Die Grotte des Perrats ist eine prähistorische Fundstätte im Südwesten Frankreichs, 23 Kilometer nordöstlich von Angoulême. Die Höhle liegt im Gebiet der Gemeinde Agris im Département Charente (Region Nouvelle-Aquitaine). In ihr wurde 1981 der Helm von Agris entdeckt.

Geographie

Der auf 83 Meter Meerhöhe liegende Eingang zur Höhle befindet sich im nordöstlichen, rechten Talhang der Bellone, eines zeitweilig trockenfallenden rechten Nebenflusses der Tardoire. Nur unweit weiter nördlich liegt die Gemarkung Les Cosses am Südwestrand vom Forst Forêt de Quatre Vaux, der auf 137 Meter kulminiert. Nach dem im Südwesten gelegenen Pont d’Agris sind es knapp 2,5 Kilometer. Der Zugang zur Höhle erfolgt über die D 175 von Pont d’Agris in Richtung Quatre Vaux.

Beschreibung

Die Höhle besitzt einen Hauptsaal, von dem ein nur wenig verzweigtes Gangnetz mit einer Gesamtlänge von zirka 300 Meter ausgeht. Der Hauptsaal erstreckt sich in Ost-West-Richtung und ist 27 Meter lang. Sein Westende wurde ab dem Mittelalter von Tonsedimenten immer mehr verengt und schließlich ganz verstopft. Der Hauptsaal öffnete ursprünglich über einen nach Südosten versetzten Portalvorbau zur Außenwelt, der aber im 13./14. Jahrhundert einstürzte. Bis 2002 blieb dieser Zugang von einem Schutthaufen bedeckt. Der Hauptsaal hatte einst noch einen dritten Zugang über einen 14 Meter langen Gang (Galerie R. Ballout), der aber bereits spätestens seit der Mittleren Bronzezeit vollkommen verschüttet ist.

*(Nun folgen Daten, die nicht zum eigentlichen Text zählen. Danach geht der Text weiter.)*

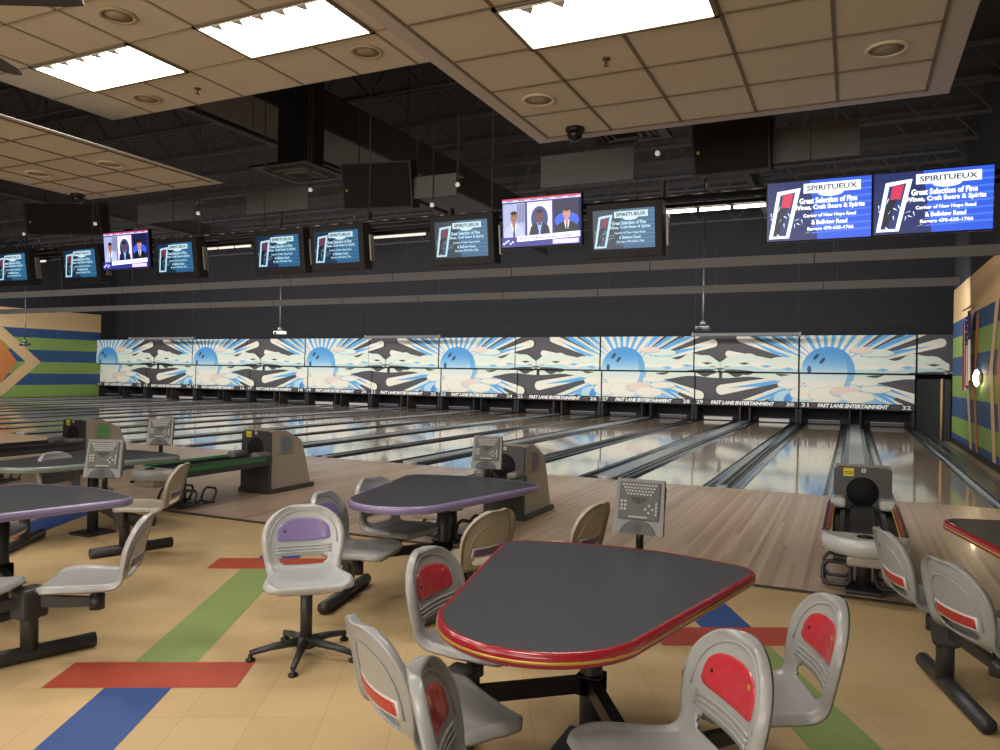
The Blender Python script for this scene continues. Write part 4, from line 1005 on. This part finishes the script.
g = MB(); g.box((-9.0, 15, 6.2), (1.2, 14, .7), roofm, bev=.03); g.box((-9.0, 15, 5.86), (1.22, 14, .05), joistm); g.build('duct_body', t)
# spot lamps
def spot(x, y, z, lab):
    t = thing('spot_lamp', (x, y, z), 0, lab, 'spot lamp', 'small white spot lamps'); wm = mat('white_lamp', 'e8e4da', .4, emit=.25)
    g = MB(); g.lathe([(.0, .035), (.02, .03), (.032, 0), (.02, -.02), (0, -.025)], wm, 14); g.build('lamp_head', t)
    g = MB(); g.tube([(0, .02, .04), (0, .02, 7.8-z)], .007, joistm, 6); g.build('rod', t)
for x, z, lab in ((-9.05, 4.0, 'small white spot lamp beside the left grey baffle'), (-6.92, 4.17, 'small white spot lamp at the end of the baffle under the vent'), (-4.58, 4.03, 'small white spot lamp at the end of the baffle right of the middle speaker'),
                  (-4.95, 3.80, 'small round white lamp below the middle speaker'), (-11.35, 4.0, 'small white spot lamp right of the far left speaker'), (-13.2, 3.95, 'small white spot lamp at the left edge above the televisions'),
                  (-2.03, 4.15, 'small white lamp left of the right hanging speaker')): spot(x, 8.45, z, lab)
# projector screens and projector drops over the masking
for xa, xb, lab in ((-19.0, -15.35, 'rolled projection screen tube over the masking, left of centre'), (-5.12, -1.6, 'rolled projection screen tube over the masking at right'), (-33.5, -29.1, 'rolled projection screen tube over the masking at far left')):
    t = thing('projection_screen', ((xa+xb)/2, 27, 3.10), 0, lab, 'projection screen', 'rolled projection screens'); L_ = xb-xa
    g = MB(); g.box((0, 0, 0), (L_, .14, .13), mat('screen_case', '6e6a66', .5), bev=.03); g.build('case', t)
    for s in (-1, 1):
        g = MB(); g.box((s*L_/2, 0, 0), (.08, .17, .17), gplast, bev=.02); g.build('end_cap', t)
        g = MB(); g.tube([(s*L_*.48, 0, .05), (s*L_*.48, 0, 4.7)], .006, joistm, 6); g.build('hanging_wire', t)
def projector(x, y, z, lab, m_, w_=.38):
    t = thing('projector', (x, y, z), 0, lab, 'projector', 'ceiling-hung projectors')
    g = MB(); g.box((0, 0, 0), (w_, .3, .12), m_, bev=.03); g.build('body', t)
    g = MB(); g.lathe([(.05, 0), (.05, .03), (.035, .035)], dark, 14, TT(-w_*.2, -.15, 0, 0, PI/2)); g.build('lens', t)
    g = MB(); g.tube([(0, 0, .05), (0, 0, 7.8-z)], .022, roofm, 8); g.lathe([(.1, .08), (.08, .16), (.03, .22)], dsteel, 12); g.build('pole', t)
projector(-18.45, 21, 2.95, 'small white projector hanging on a pole over the masking, left of centre', mat('white_case', 'dcd8cc', .5), .36)
projector(-3.72, 21, 2.95, 'dark projector on a pole above the right projection screen', dsteel)
projector(-32.6, 21, 2.56, 'dark projector on a pole in front of the striped left wall', dsteel)

# ------------------------------------------------------------------ ceiling fittings
rspk(-2.29, 5.55, ZA, 'round speaker with pale ring beside the near dome camera'); rspk(.17, 5.57, ZA, 'round speaker with pale ring in the right corner of the near ceiling panel')
rspk(-5.01, 3.89, ZBc, 'brown round speaker at top left between the fan blade and the troffer', 'a89878'); rspk(-6.28, 5.21, ZBc, 'round speaker in front of the top left troffer', 'b0a080'); rspk(-3.66, 5.15, ZBc, 'round speaker right of the top middle troffer', 'b0a080')
rspk(-7.3, 5.6, ZC, 'round speaker with pale ring near the tip of the lower left ceiling panel'); rspk(-8.45, 5.57, ZC, 'round speaker with pale ring, leftmost in the lower left ceiling panel')
dome(-2.26, 6.33, ZA, 'dark dome camera under the front edge of the near ceiling panel'); dome(-9.0, 6.45, ZC, 'dark dome camera under the lower left ceiling panel')
sprinkler(-1.57, 5.01, ZA, 'sprinkler head in front of the near troffer'); sprinkler(-5.61, 5.21, ZBc, 'sprinkler head between the two upper troffers')

# ceiling fan, one blade reaching into the top left corner
t = thing('ceiling_fan', (-3.1, 1.5, 2.945), 0, 'dark ceiling fan, one blade tip in the top left corner', 'ceiling fan')
g = MB(); g.lathe([(.02, -.1), (.1, -.09), (.13, -.02), (.13, .05), (.06, .09), (.02, .1)], dsteel, 24); g.tube([(0, 0, .1), (0, 0, 1.38)], .018, dsteel, 10); g.build('motor', t)
for k in range(4):
    g = MB(); T = Matrix.Rotation(math.radians(25+90*k), 4, 'Z') @ Matrix.Rotation(.2, 4, 'X')
    ol = [(.12, -.03), (.25, -.06), (.6, -.07), (.66, -.05), (.68, 0), (.66, .05), (.6, .07), (.25, .06), (.12, .03)]
    g.prism(ol, -.005, .005, mat('fan_blade', '2e2824', .5), T); g.build('blade', t)

# ------------------------------------------------------------------ flag and sconce on the right wall
t = thing('flag', (XR-.12, 19.85, 2.35), 0, 'striped flag with blue starred corner hanging on the right wall', 'flag')
g = MB(); n = 14; fr_ = mat('flag_red', 'a83a44', .8); fw_ = mat('flag_white', 'd8ccc4', .8); fbl = mat('flag_blue', '2a3058', .8)
def fpt(i, j):   # i across 0..n, j down 0..12
    u = i/n; v = j/12; return (-.05*math.sin(u*14)-.03*u, -.35+.62*u-.12*v, .85-1.55*v-.25*u)
for i in range(n):
    for j in range(12):
        m_ = fbl if (j < 5 and True) and i < 8 else (fr_ if i % 2 else fw_)
        g.add([fpt(i, j), fpt(i+1, j), fpt(i+1, j+1), fpt(i, j+1)], [[0, 1, 2, 3]], m_)
for i in range(1, 8, 2):
    for j in range(0, 5):
        x_, y_, z_ = fpt(i+.5*(j % 2), j+.5); g.box((x_-.012, y_, z_), (.01, .03, .03), fw_)
g.build('cloth', t)
g = MB(); g.tube([(0.02, -.5, .95), (-.05, .5, .9)], .018, mat('flag_pole', '8a6a44', .5), 8); g.build('pole', t)
t = thing('wall_sconce', (XR-.035, 18.5, 1.7), 0, 'glowing sconce on the striped right wall beside the flag', 'wall light')
g = MB(); g.lathe([(.14, 0), (.13, .04), (.05, .07), (0, .075)], mat('sconce_back', 'b09a78', .4, .5), 20, TT(0, 0, 0) @ Matrix.Rotation(-PI/2, 4, 'Y')); g.build('back_plate', t)
g = MB(); g.lathe([(0, -.18), (.035, -.14), (.06, -.06), (.068, 0), (.06, .06), (.035, .14), (0, .18)], mat('sconce_glass', 'ffe6b4', .4, emit=22), 20, TT(-.08, 0, 0)); g.build('shade', t)
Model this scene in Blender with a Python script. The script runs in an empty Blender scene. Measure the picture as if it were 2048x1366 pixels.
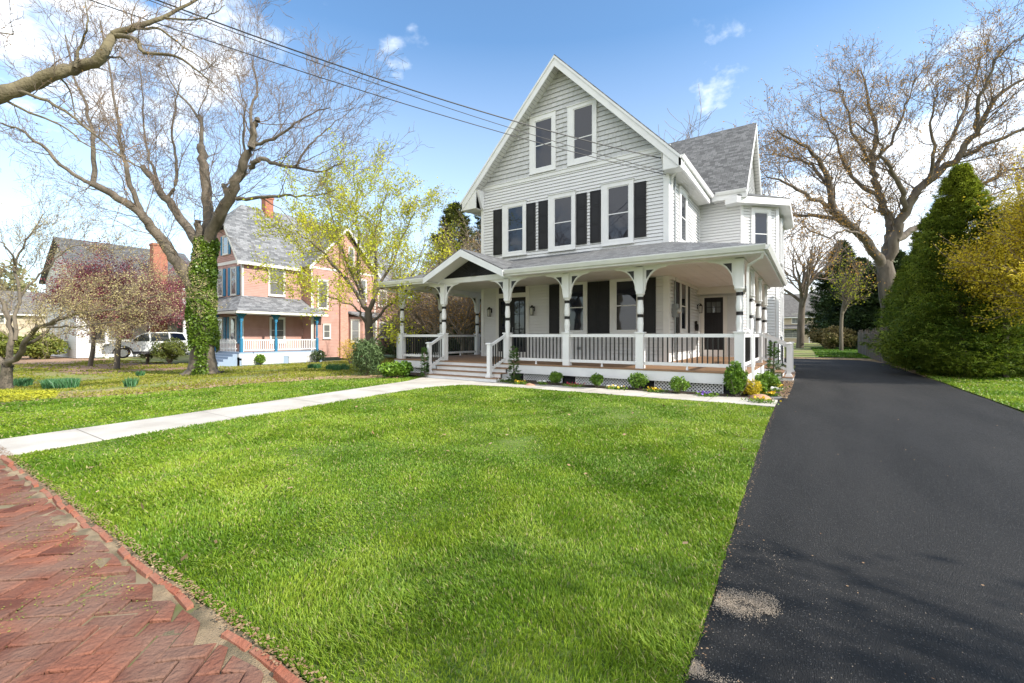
import bpy, bmesh, math, random
import numpy as np
from mathutils import Vector
R_=math.radians
rng=np.random.default_rng(7); random.seed(7)
sc=bpy.context.scene
# ---------------------------------------------------------------- camera, sky, sun
F_PX,CX,HY,CAMH,YAW=892.,1024.,672.,1.4,R_(33.8)
FW=(-math.sin(YAW),math.cos(YAW)); RT=(math.cos(YAW),math.sin(YAW))
cd=bpy.data.cameras.new('camera'); cam=bpy.data.objects.new('camera',cd); sc.collection.objects.link(cam)
cam.location=(0,0,CAMH); cam.rotation_euler=(R_(90),0,YAW)
cd.sensor_width=36; cd.lens=36*F_PX/2048; cd.shift_y=-(683-HY)/2048; cd.clip_end=2000; cd.clip_start=.05
sc.camera=cam
SUN_EL=R_(38); SUN_AZ=R_(5)          # azimuth measured from +X towards +Y
sd=bpy.data.lights.new('sun','SUN'); sd.energy=4.2; sd.angle=R_(.5); sd.color=(1,.94,.84)
so=bpy.data.objects.new('sun',sd); sc.collection.objects.link(so)
so.rotation_euler=Vector((math.cos(SUN_EL)*math.cos(SUN_AZ),math.cos(SUN_EL)*math.sin(SUN_AZ),math.sin(SUN_EL))).to_track_quat('Z','Y').to_euler()
w=bpy.data.worlds.new('World'); sc.world=w; w.use_nodes=True
nt=w.node_tree; N=nt.nodes; L=nt.links
bg=N['Background']; bg.inputs[1].default_value=.15
sky=N.new('ShaderNodeTexSky'); sky.sky_type='NISHITA'; sky.sun_disc=False; sky.sun_elevation=SUN_EL; sky.sun_rotation=R_(90)-SUN_AZ
sky.air_density=1.0; sky.dust_density=.6; sky.ozone_density=2.0
tc=N.new('ShaderNodeTexCoord')
def wmath(op,a,b=None,clamp=False):
    n=N.new('ShaderNodeMath'); n.operation=op; n.use_clamp=clamp
    for i,x in enumerate((a,b)):
        if x is None: continue
        if isinstance(x,(int,float)): n.inputs[i].default_value=x
        else: L.new(x,n.inputs[i])
    return n.outputs[0]
def wdir(u,v):
    a=(u-CX)/F_PX; b=(HY-v)/F_PX
    return Vector((FW[0]+a*RT[0],FW[1]+a*RT[1],b)).normalized()
noi=N.new('ShaderNodeTexNoise'); noi.inputs['Scale'].default_value=3.6; noi.inputs['Detail'].default_value=9; noi.inputs['Roughness'].default_value=.58; noi.inputs['Distortion'].default_value=.3
mp=N.new('ShaderNodeMapping'); mp.inputs['Scale'].default_value=(1,1,1.7); L.new(tc.outputs['Generated'],mp.inputs[0]); L.new(mp.outputs[0],noi.inputs[0])
noi2=N.new('ShaderNodeTexNoise'); noi2.inputs['Scale'].default_value=21; noi2.inputs['Detail'].default_value=6
L.new(mp.outputs[0],noi2.inputs[0])
acc=None
FILL_CLOUDS=[((.35,-1,.55),75,1.3),((1,-.35,.45),38,1.0)]  # unseen cloud banks, added to brighten the shaded house front
for (u,v,rad,amt) in [(None,None,FILL_CLOUDS[0],0),(None,None,FILL_CLOUDS[1],0),(150,0,17,.80),(340,80,7,.6),(-300,200,22,.5),(60,380,18,.3),(1560,560,14,1.1),(2050,430,24,.85),(792,112,2.9,.50),(838,84,2.6,.46),(1200,600,18,.5),(560,330,9,.35),(1500,160,9,.22),(2000,100,10,.3)]:
    vd=N.new('ShaderNodeVectorMath'); vd.operation='DOT_PRODUCT'; L.new(tc.outputs['Generated'],vd.inputs[0]); vd.inputs[1].default_value=wdir(u,v) if u is not None else Vector(rad[0]).normalized()
    if u is None: rad,amt=rad[1],rad[2]
    mr=N.new('ShaderNodeMapRange'); mr.interpolation_type='SMOOTHSTEP'; L.new(vd.outputs['Value'],mr.inputs[0])
    mr.inputs[1].default_value=math.cos(R_(rad)); mr.inputs[2].default_value=math.cos(R_(rad*.35)); mr.inputs[4].default_value=amt
    acc=mr.outputs[0] if acc is None else wmath('MAXIMUM',acc,mr.outputs[0])
nn=wmath('ADD',wmath('MULTIPLY',noi.outputs['Fac'],2.1),wmath('MULTIPLY',noi2.outputs['Fac'],.9))
m1=wmath('ADD',nn,acc)
mr=N.new('ShaderNodeMapRange'); mr.interpolation_type='SMOOTHSTEP'; L.new(m1,mr.inputs[0]); mr.inputs[1].default_value=1.88; mr.inputs[2].default_value=2.62; mr.inputs[4].default_value=.93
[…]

Vom Hauptsaal aus kann in Ostrichtung mittels eines kleinen Ganges ein weiterer kleinerer Saal erreicht werden. Dieser Seitensaal ist der Ausgangspunkt für das ins tiefere Innere führende Gangnetz. Dieses Gangnetz verzweigt sich in zwei größere, in Nordwestrichtung verlaufende Äste. Der Seitensaal dürfte ebenfalls einst zwei oder drei eigene Eingänge östlich des Hauptportals gehabt haben. Auch sie sind heute vollständig von kolluvialen Sedimenten des anschließenden Plateaus verstopft.

Geologie

Die Grotte des Perrats hat sich in mitteljurassischen Kalksedimenten des nördlichen Aquitanischen Beckens gebildet, genauer in Kalken des Calloviums. Die flach liegenden Kalke sind feinkörnig bis sublithographisch, grau bis cremig weiß gefärbt, leicht tonhaltig, bioturbat und recht fossilreich (Cephalopoden und Lamellibranchien). Sie führen teilweise schwarze Hornsteinknollen. Die Höhle gehört geologisch zum Karst von La Rochefoucauld.

Geschichte

Die Grotte des Perrats wurde am 1. Mai 1981 von Höhlenforschern des Vereins für Höhlenforschung von La Rochefoucauld (Association de Recherches Spéléologiques de La Rochefoucauld) entdeckt. Am 9. und 10. Mai 1981 wurden zwei zusammenhängende Vorderteile des Helms von Agris geborgen, die im Auswurfhaufen eines Dachsbaus im Zentralraum der Höhle steckten. Noch im selben Jahr wurde daraufhin eine Rettungsgrabung organisiert. Zwischen 1982 und 1994 wurde der Innenbereich der Höhle einer intensiven, planmäßigen Forschungsgrabung unterzogen.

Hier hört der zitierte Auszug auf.